Thursday, June 6, 2013

Can't Sleep

Good middle of the night to you.

I can't sleep so I figured I'd write. A lot is running through my head tonight. Feelings of things being unreal, like I am just stuck in a bad dream. I feel as though I am in disbelief that a person who constantly told me that he loved me could betray me then be so cold towards me. It's kind of hard to wrap my mind around. How could a person lie and pretend to be something they are not for 2 whole years? It's all mind boggling to me. If anybody has any answers to my questions, I'm all ears. I guess I ignored the signs and maybe I was in denial but I sit here flabbergasted as I think about what has occurred in my life. A life that I was planning to live with this person for eternity just to be pushed away and ignored like I never existed. Nikeya, you left him, right? Yes I did but a girl likes a little fight, am I wrong? If you love a person with all your heart, is it just that easy to let them go?

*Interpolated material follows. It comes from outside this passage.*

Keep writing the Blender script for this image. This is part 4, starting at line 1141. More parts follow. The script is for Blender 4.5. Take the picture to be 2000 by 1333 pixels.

So many questions, all unanswered. They may never be answered. I may never know how that person truly felt about me ever. Will that stop me from breathing? Nope. Will that stop me from successfully moving forward and living a happy and blessed life? Not at all. I'm allowed to think those thoughts. I'm allowed to have questions. Through all of this, I truly believe God has a master plan that will exceed my highest expectations. Even though I can't understand why or how right now I know in my heart that GREATER IS COMING!